CSP religiously followed

In 2019, Meralco conducted two public bidding or competitive selection processes which mandated a straight energy price instead of a two-part tariff structure.

In Meralco’s straight energy price, a minimum energy off-take or a take-or-pay portion of the contract capacity was provided.

“A pre-determined allowable escalation clause not greater than 3.5 percent annually beginning the second contract year,” was included.

“In other words, generation companies may no longer pass-on fuel and currency exchange risks to consumers,” according to Arances.

Arances then showed tables indicating the volatility and costliness of generation charges from January 2019 to July 2022, which were purchased from PSAs with two-part tariff structure.

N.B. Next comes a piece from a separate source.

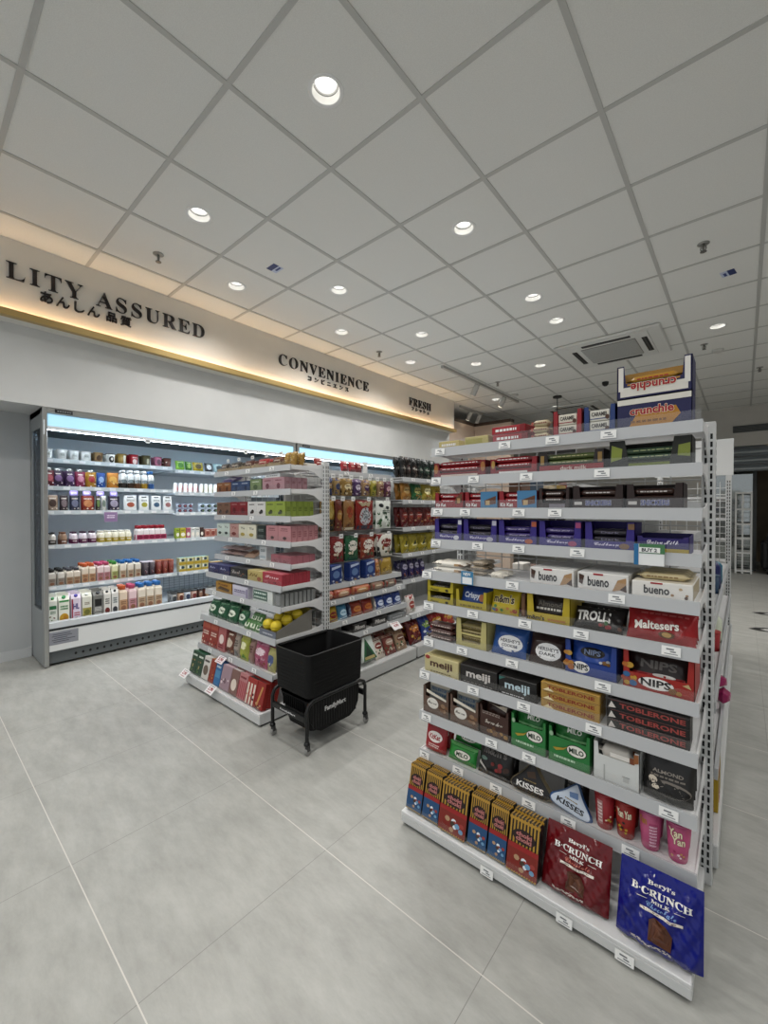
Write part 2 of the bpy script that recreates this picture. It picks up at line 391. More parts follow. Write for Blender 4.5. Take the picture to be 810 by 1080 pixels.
for i in range(len(gx) - 1):
    for j in range(len(gy) - 1):
        x0, x1, y0, y1 = gx[i], gx[i+1], gy[j], gy[j+1]
        lt = [l for l in LIGHTS if x0 < l[0] < x1 and y0 < l[1] < y1]
        if not lt: mb.face([(x0, y0, H), (x0, y1, H), (x1, y1, H), (x1, y0, H)], CEIL); continue
        cx, cy = lt[0]; n = 24; ring = []; sq = []
        for k in range(n):
            a = 2*pi*k/n; c, s = cos(a), sin(a); ring.append((cx + .068*c, cy + .068*s, H)); q = max(abs(c), abs(s)); sq.append((cx + c/q*.3, cy + s/q*.3, H))
        for k in range(n): mb.face([ring[k], ring[(k+1) % n], sq[(k+1) % n], sq[k]][::-1], CEIL)
mb.box(-6.6, -3.82, 6.3, 10.1, H, H + .02, CEIL)
mb.box(-6.6, 3.7, -2.6, 13, H + .2, H + .25, '#555555')
struct('ceiling', mb.mesh('ceiling'))
for x in gx[1:-1]: tb.box(x - .012, x + .012, -2.4, 10.1, H - .004, H + .03, BAR)
for y in gy[1:-1]: tb.box(-3.82, 3.6, y - .0119, y + .0119, H - .0035, H + .03, BAR)
struct('trim_1', tb.mesh('ceiling_bars'))
mb = MB(); mb.box(-4.47, -4.35, -2.4, .688, 0, 1.95, noise_mat('alcove_shade_paint', '#b2b5b6', '#b9bbbc', 3, .6)); struct('wall_left', mb.mesh('wall'))  # wall colour greyed to carry the shade under the header
mb = MB(); mb.box(-4.352, -4.338, -2.4, .685, 0, .075, '#c3c5c6'); struct('baseboard_left', mb.mesh('baseboard'))
mb = MB(); mb.box(-5.05, -4.93, .6, 6.3, 0, 1.95, WALL); mb.box(-4.93, -3.92, 6.2, 6.3, 0, 1.95, WALL); struct('wall_niche', mb.mesh('wall'))
mb = MB(); mb.box(-5.05, -3.92, -2.4, 6.3, 1.947, H + .1, WALL); struct('wall_header', mb.mesh('wall'))
mb = MB(); mb.box(-3.92, -3.82, -2.4, 6.3, 2.5, H + .1, SIGNW); struct('wall_sign_band', mb.mesh('wall'))
# ledge with the hidden strip lamp
ld = link('light_ledge', None); tag(ld, 'gold metal ledge with warm strip light along bottom of the sign band', 'light'); ld.location = (-3.819, -2.4, 2.5)
mb = MB(); GOLD = M('#b79c63', .4, .3)
mb.box(0, .05, 0, 8.7, 0, .005, GOLD); mb.box(.046, .05, 0, 8.7, .005, .046, GOLD); link('trough', mb.mesh('trough'), ld)
mb = MB(); mb.box(.02, .036, .02, 8.68, .0065, .0115, M('#ffdcb0', .5, 0, COVE*8)); link('light_strip', mb.mesh('light_strip'), ld)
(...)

It showed fossil gas generation rate as fluctuating to as high as P9.991 per kilowatthour kWh in November 2020, while coal generation rate fluctuated to P63.9789/kWh in April 2022.

The tables showed power rates from PSAs with straight energy pricing remained well-below P5/kWh, and those from a straight energy price with no escalation clause at P3.6779/kWh.

Meralco’s six PSAs with straight energy pricing and a total contracted capacity of 1,700 MW comprise nearly a third of its total contracted capacity.

Approximately 210 MW out of the 1,700 MW is purchased from solar and geothermal power plants.